I recently ordered two different Bitcoin debit cards. One card is from BitPay, and one is from Shift. They both conceptually do the same thing, which is convert your Bitcoin into currency that can be spent anyplace that accepts debit cards. They work slightly differently in function though.

The BitPay card is a "reloadable" debit card that allows you to add US Dollars to your card. When you load the card, Bitcoin is converted at the current price, and the dollar amount is stored in your account. Once the card is loaded, Bitcoin is out of the equation, and fluctuating prices don't matter. If you want to know exactly how much money you have on your card, the BitPay card is the way to go.

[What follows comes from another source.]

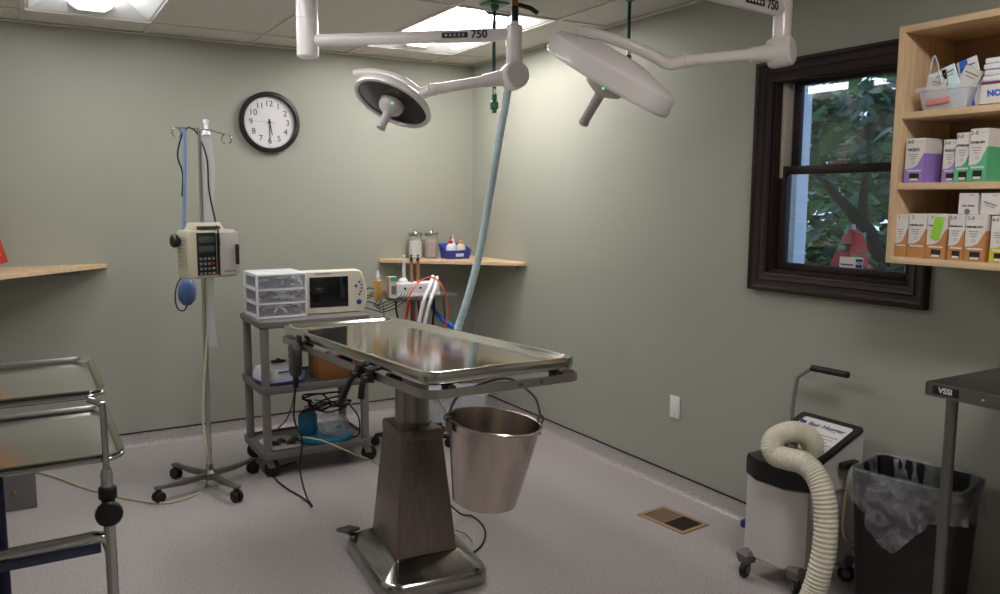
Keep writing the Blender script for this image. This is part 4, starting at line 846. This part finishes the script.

In contrast, the Shift card doesn't have any money loaded onto it. Rather, the Shift card connects to a Coinbase account, and at the time of purchase, your Bitcoin is converted to US dollars. This is actually "cleaner" than the BitPay method, but the volatility of Bitcoin can mean your actual available money isn't consistent. If Bitcoin tanks, so does your buying ability with the Shift card.

Each card was $10 to buy, and neither has an ongoing fee to use. The transactions don't cost anything, and the only fees are when one of the cards is used at an ATM to get cash. Considering that you instantly can get cash from an ATM from Bitcoin, however, the small fee associated with the process isn't too difficult to accept.

If you've been avoiding digital currency because you don't have any way to spend it, I urge you to check out one or both of these cards. There are other options, but these seemed like the best deal, and I've personally used both.